YOUR TASK: Copy the records below word for word, from the first line through the line that contains "def s2l(c): return", and leave out any pictures.

-- START --

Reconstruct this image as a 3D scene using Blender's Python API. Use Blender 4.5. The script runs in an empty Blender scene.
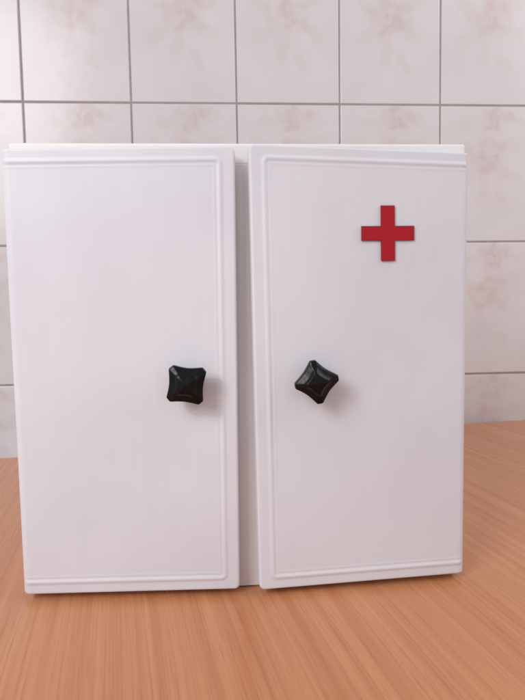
import bpy, math, random
import numpy as np
from mathutils import Matrix, Vector
random.seed(4)
sc=bpy.context.scene
col=sc.collection
def s2l(c): return tuple(((v/255)/12.92 if v/255<=0.04045 else ((v/255+0.055)/1.055)**2.4) for v in c)+(1,)

# ---------------- materials ----------------
class NT:
    def __init__(s,name):
        s.m=bpy.data.materials.new(name); s.m.use_nodes=True
        s.t=s.m.node_tree; s.b=s.t.nodes["Principled BSDF"]
    def n(s,typ,**k):
        o=s.t.nodes.new(typ)
        for a,b in k.items(): setattr(o,a,b)
        return o
    def l(s,a,b): s.t.links.new(a,b)
    def _in(s,sock,v):
        if isinstance(v,(int,float)): sock.default_value=v
        else: s.l(v,sock)
    def math(s,op,a,b=None,c=None,clamp=False):
        o=s.n("ShaderNodeMath",operation=op); o.use_clamp=clamp
        s._in(o.inputs[0],a)
        if b is not None: s._in(o.inputs[1],b)
        if c is not None: s._in(o.inputs[2],c)
        return o.outputs[0]
    def smooth(s,v,a,b,c=0.,d=1.):
        o=s.n("ShaderNodeMapRange",interpolation_type='SMOOTHSTEP')
        s._in(o.inputs[0],v)
        for i,x in zip((1,2,3,4),(a,b,c,d)): o.inputs[i].default_value=x
        return o.outputs[0]
    def noise(s,vec,scale,detail=3,rough=.5,dist=0.):
        o=s.n("ShaderNodeTexNoise"); o.inputs["Scale"].default_value=scale
        o.inputs["Detail"].default_value=detail;o.inputs["Roughness"].default_value=rough
        o.inputs["Distortion"].default_value=dist
        if vec is not None: s.l(vec,o.inputs["Vector"])
        return o.outputs["Fac"]
    def mapping(s,vec,scale=(1,1,1),loc=(0,0,0),rot=(0,0,0)):
        o=s.n("ShaderNodeMapping"); s.l(vec,o.inputs[0])
        o.inputs["Location"].default_value=loc;o.inputs["Rotation"].default_value=rot;o.inputs["Scale"].default_value=scale
        return o.outputs[0]
    def mix(s,f,a,b):
        o=s.n("ShaderNodeMix",data_type='RGBA'); s._in(o.inputs[0],f)
        for sock,v in ((o.inputs[6],a),(o.inputs[7],b)):
            if isinstance(v,tuple): sock.default_value=v
            else: s.l(v,sock)
        return o.outputs[2]
    def bump(s,h,strength,dist):
        o=s.n("ShaderNodeBump");o.inputs["Strength"].default_value=strength;o.inputs["Distance"].default_value=dist
        s.l(h,o.inputs["Height"]);s.l(o.outputs[0],s.b.inputs["Normal"])
    def obj(s): return s.n("ShaderNodeTexCoord").outputs["Object"]

def white_mat(name,base,dark,rough):
    m=NT(name); o=m.obj()
    fib=m.noise(m.mapping(o,(900,900,20)),1,3,.6)
    bl=m.noise(o,11,3,.5)
    f=m.math('ADD',m.math('MULTIPLY',m.smooth(fib,.35,.75),.18),m.math('MULTIPLY',m.smooth(bl,.35,.7),.65),clamp=True)
    c=m.mix(f,base,dark)
    sp=m.noise(o,420,1,.5)
    c=m.mix(m.math('MULTIPLY',m.smooth(sp,.83,.86),.25),c,s2l((165,155,155)))
    m.l(c,m.b.inputs["Base Color"])
    m._in(m.b.inputs["Roughness"],m.smooth(bl,.2,.8,rough-.04,rough+.06))
    m.bump(m.math('ADD',m.math('MULTIPLY',fib,.07),m.math('MULTIPLY',m.noise(o,30,2),1.5)),.25,.0004)
    return m.m
M_door=white_mat("white_door_paint",s2l((221,222,229)),s2l((211,211,219)),.46)
M_case=white_mat("white_case_paint",s2l((234,228,227)),s2l((226,220,219)),.46)

m=NT("red_vinyl"); o=m.obj()
m.l(m.mix(m.noise(o,90,2),s2l((178,12,30)),s2l((160,11,26))),m.b.inputs["Base Color"]);m.b.inputs["Roughness"].default_value=.4
m.b.inputs["Specular IOR Level"].default_value=.35
M_red=m.m
m=NT("red_vinyl_edge");m.b.inputs["Base Color"].default_value=s2l((100,18,26));m.b.inputs["Roughness"].default_value=.6;M_rede=m.m
m=NT("black_plastic"); o=m.obj()
n1=m.noise(o,260,3)
m.l(m.mix(n1,s2l((5,5,6)),s2l((13,13,15))),m.b.inputs["Base Color"])
m._in(m.b.inputs["Roughness"],m.smooth(n1,.3,.7,.25,.36)); m.bump(n1,.3,.0006)
m.b.inputs["Specular IOR Level"].default_value=.23
M_black=m.m

# laminate table
m=NT("beech_laminate"); o=m.obj()
wob=m.noise(m.mapping(o,(3,1.2,1)),1,2)
off=m.n("ShaderNodeCombineXYZ"); m.l(m.math('MULTIPLY',wob,.03),off.inputs[0])
add=m.n("ShaderNodeVectorMath",operation='ADD'); m.l(o,add.inputs[0]); m.l(off.outputs[0],add.inputs[1]); v=add.outputs[0]
g1=m.noise(m.mapping(v,(160,1.8,1)),1,6,.62)
g2=m.noise(m.mapping(v,(720,5,1)),1,4,.6)
g3=m.noise(m.mapping(v,(9,.8,1)),1,2,.5)
g4=m.noise(m.mapping(v,(1300,36,1)),1,2,.5)
c=m.mix(m.smooth(g1,.32,.70),s2l((203,139,97)),s2l((187,120,79)))
c=m.mix(m.math('MULTIPLY',m.smooth(g3,.35,.7),.4),c,s2l((207,146,106)))
c=m.mix(m.math('MULTIPLY',m.smooth(g2,.45,.68),.42),c,s2l((172,104,66)))
c=m.mix(m.math('MULTIPLY',m.smooth(g4,.58,.72),.30),c,s2l((150,88,56)))
m.l(c,m.b.inputs["Base Color"])
m._in(m.b.inputs["Roughness"],m.smooth(g1,.2,.8,.25,.33)); m.bump(g2,.06,.0003)
M_table=m.m

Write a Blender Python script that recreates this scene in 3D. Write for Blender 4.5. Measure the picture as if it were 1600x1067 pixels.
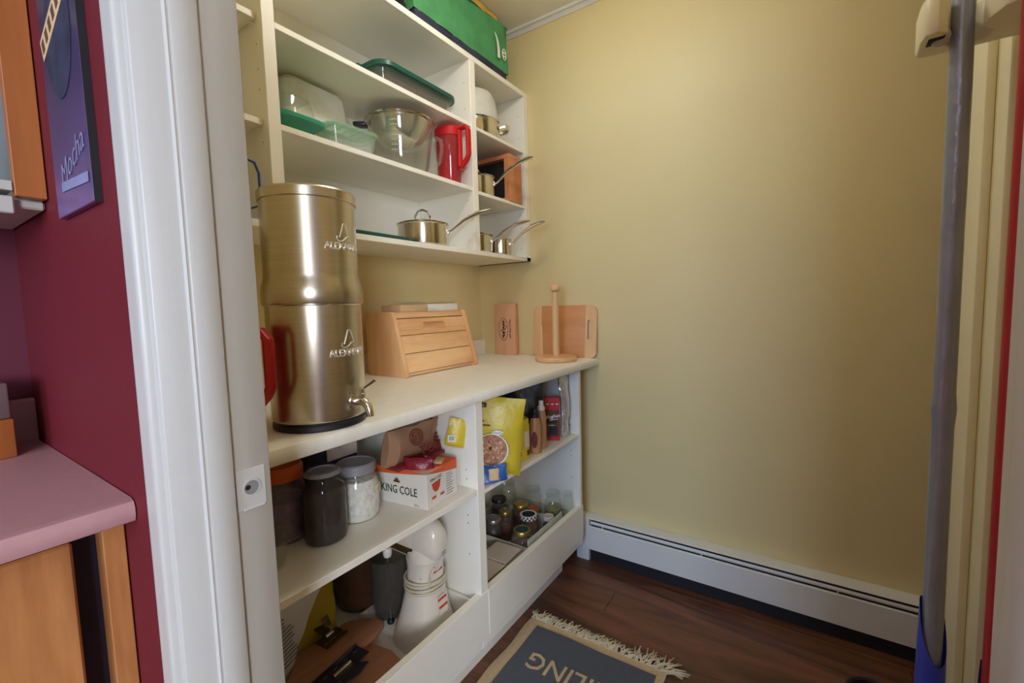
import bpy, bmesh, math, random
from mathutils import Vector, Matrix, Euler, noise
random.seed(7)
PI = math.pi
sc = bpy.context.scene
for o in list(bpy.data.objects):
    bpy.data.objects.remove(o)
COL = sc.collection

# ------------------------------------------------------------------ camera
def make_camera():
    yaw, pitch, roll = 0.5953975, 0.0793572, -0.0275384
    fwd = Vector((-math.sin(yaw), math.cos(yaw), 0)); right = Vector((math.cos(yaw), math.sin(yaw), 0)); up = Vector((0, 0, 1))
    f2 = fwd*math.cos(pitch) - up*math.sin(pitch)
    u2 = up*math.cos(pitch) + fwd*math.sin(pitch)
    r3 = right*math.cos(roll) + u2*math.sin(roll)
    u3 = u2*math.cos(roll) - right*math.sin(roll)
    cam = bpy.data.cameras.new('camera')
    ob = bpy.data.objects.new('camera', cam); COL.objects.link(ob)
    m = Matrix((r3, u3, -f2)).transposed().to_4x4(); m.translation = Vector((1.4657, 0.0, 1.184))
    ob.matrix_world = m
    cam.sensor_width = 36.0; cam.lens = 691.65/1600*36.0
    cam.clip_start = 0.02; cam.clip_end = 60
    sc.camera = ob
make_camera()

# ------------------------------------------------------------------ world, lights, exposure
w = bpy.data.worlds.new('world'); sc.world = w; w.use_nodes = True
w.node_tree.nodes['Background'].inputs[0].default_value = (0.55, 0.68, 1.0, 1)
w.node_tree.nodes['Background'].inputs[1].default_value = 0.35

def light(name, kind, loc, energy, color, size=0.1, size_y=None, target=None):
    l = bpy.data.lights.new(name, kind); l.energy = energy; l.color = color
    if kind == 'AREA':
        l.size = size
        if size_y: l.shape = 'RECTANGLE'; l.size_y = size_y
    else: l.shadow_soft_size = size
    o = bpy.data.objects.new(name, l); COL.objects.link(o); o.location = loc
    if target is not None:
        o.rotation_euler = (Vector(target) - Vector(loc)).to_track_quat('-Z', 'Y').to_euler()
    return o
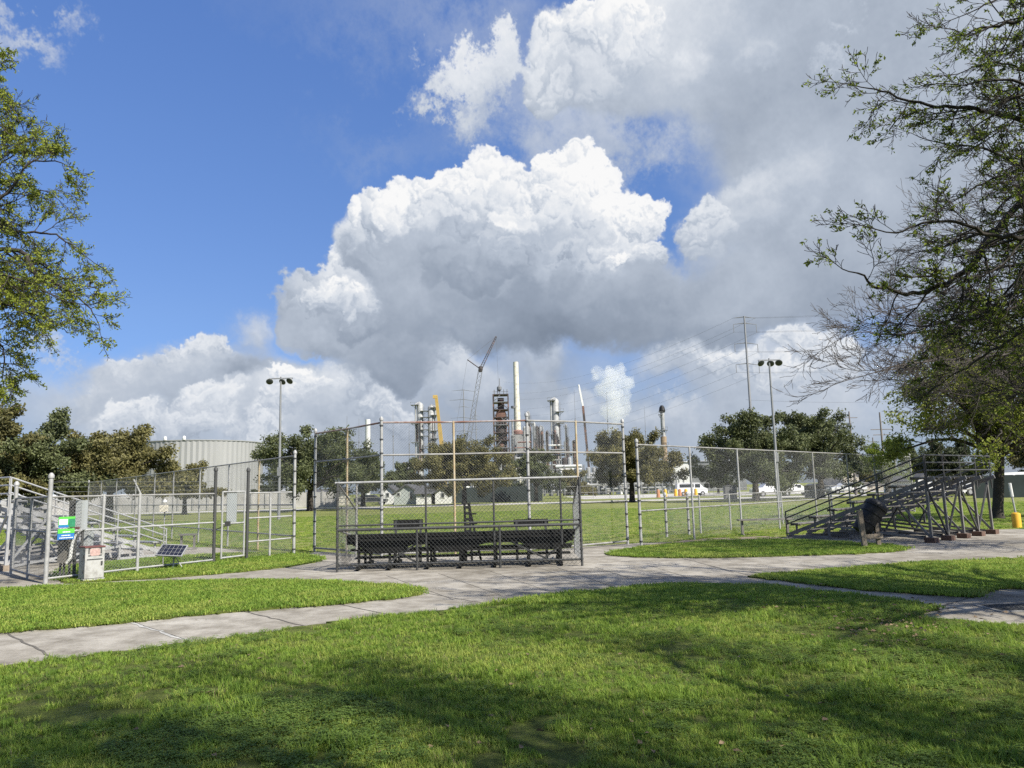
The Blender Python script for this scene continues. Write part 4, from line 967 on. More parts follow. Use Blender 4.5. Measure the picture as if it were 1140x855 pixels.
def trunk(t, base, h, r0, r1, mat, lean=(0, 0)):
    m = MB(); n = 14; x, y = base; prof = [(r0*1.7, 0), (r0*1.25, .12), (r0*1.05, .4), (r0, h*.5), (r1, h)]
    k = len(prof); vs = []
    for r, z in prof:
        for i in range(n):
            a = 2*math.pi*i/n; rr = r*(1+.10*math.sin(a*3+z)+.05*math.sin(a*7)); vs.append((x+lean[0]*z/h+rr*math.cos(a), y+lean[1]*z/h+rr*math.sin(a), z-.05 if z == 0 else z))
    m._add(vs, [(j*n+i, j*n+(i+1) % n, (j+1)*n+(i+1) % n, (j+1)*n+i) for j in range(k-1) for i in range(n)]+[tuple(range((k-1)*n, k*n))]); return m.build('trunk', mat, t, smooth=True)
bR = (9.9, 8.2)
t = thing('elm_tree', (*bR, 0), 'near tree at the right edge with dark arching limbs and sparse new green leaves', 'tree'); trunk(t, bR, 3.4, .34, .27, m_bark)
T = Tree(21)
limbs_from(T, (*bR, 0), [
 dict(p=[(1140, 203, 8.4), (1085, 231, 8.2), (1031, 298, 8.0), (985, 326, 7.9), (940, 322, 7.8), (906, 303, 7.7)], r=.10),
 dict(p=[(1160, 150, 8.0), (1100, 138, 8.0), (1041, 121, 8.1), (975, 116, 8.2), (922, 96, 8.3)], r=.08),
 dict(p=[(1160, 215, 9.4), (1100, 190, 9.6), (1050, 165, 9.8), (1000, 160, 10)], r=.07),
 dict(p=[(1165, 60, 7.6), (1110, 20, 7.6), (1060, 30, 7.7), (1025, 38, 7.8)], r=.07),
 dict(p=[(1180, -20, 8.8), (1120, -35, 8.8), (1080, -10, 9), (1040, 10, 9)], r=.07),
 dict(p=[(1150, 240, 7.4), (1110, 262, 7.2), (1060, 262, 7.2), (1000, 245, 7.2), (950, 262, 7.3)], r=.07),
 dict(p=[(1150, 335, 8.6), (1111, 358, 8.6), (1066, 386, 8.6), (1025, 412, 8.7)], r=.06, z=2.6),
 dict(p=[(1170, 300, 9.6), (1120, 315, 9.8), (1060, 335, 10), (1000, 360, 10.2), (960, 362, 10.4)], r=.06, z=2.8),
 dict(p=[(1150, 100, 9.8), (1110, 85, 10), (1070, 70, 10), (1035, 75, 10)], r=.06),
 dict(p=[(1180, 420, 8.0), (1140, 440, 8.0), (1100, 460, 8.1)], r=.05, z=2.4),
] + [dict(p=[(a+38+rx, b+ry, c+dy) for a, b, c in q], r=.06) for rx, ry, dy, q in ((0, 34, 1.2, [(1140, 203, 8.4), (1085, 231, 8.2), (1031, 298, 8.0), (985, 326, 7.9)]), (0, -30, -.9, [(1160, 150, 8.0), (1100, 138, 8.0), (1041, 121, 8.1), (1000, 122, 8.2)]), (10, 60, -.6, [(1160, 215, 9.4), (1100, 190, 9.6), (1050, 165, 9.8)]), (0, 40, 1.5, [(1150, 335, 8.6), (1111, 358, 8.6), (1066, 386, 8.6)]), (0, -40, .8, [(1150, 335, 8.6), (1111, 350, 8.6), (1066, 370, 8.6), (1020, 385, 8.6)]), (10, 20, 1.6, [(1150, 60, 9), (1110, 60, 9), (1070, 80, 9)]), (0, 10, .5, [(1150, 20, 8), (1110, 0, 8), (1070, 15, 8)]), (0, 0, 0, [(1150, 90, 7.6), (1095, 92, 7.6), (1045, 108, 7.7), (1010, 135, 7.8)]), (0, 0, 0, [(1150, 172, 8.8), (1100, 175, 8.8), (1040, 192, 8.9), (990, 215, 9)]), (0, 0, 0, [(1150, 8, 9), (1120, 55, 9), (1075, 105, 9), (1030, 145, 9)]), (0, 0, 0, [(1150, -30, 7.8), (1100, -5, 7.8), (1050, 55, 7.9)]), (0, 0, 0, [(1150, 255, 9.2), (1095, 280, 9.2), (1040, 330, 9.3)]))], prmN, .08, .16, .82, dx=46)
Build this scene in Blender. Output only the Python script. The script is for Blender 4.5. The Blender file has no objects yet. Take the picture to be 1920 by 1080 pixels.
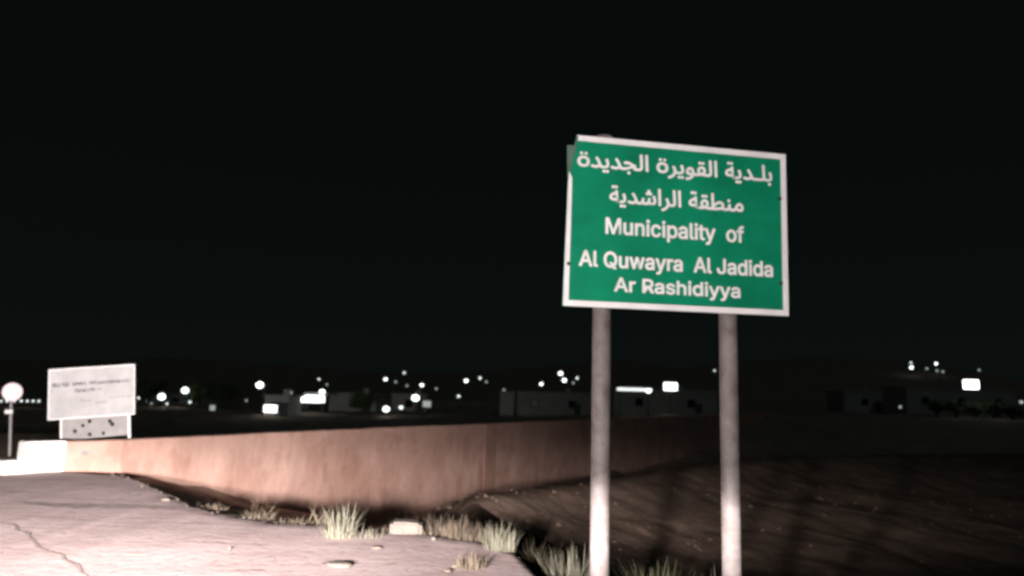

-- END --

EXPECTED ANSWER:
Reconstruct this image as a 3D scene using Blender's Python API. Use Blender 4.5. The script runs in an empty Blender scene.
import bpy, math, random
import numpy as np
from mathutils import Matrix, Vector
random.seed(4)
sc=bpy.context.scene
col=sc.collection
def s2l(c): return tuple(((v/255)/12.92 if v/255<=0.04045 else ((v/255+0.055)/1.055)**2.4) for v in c)+(1,)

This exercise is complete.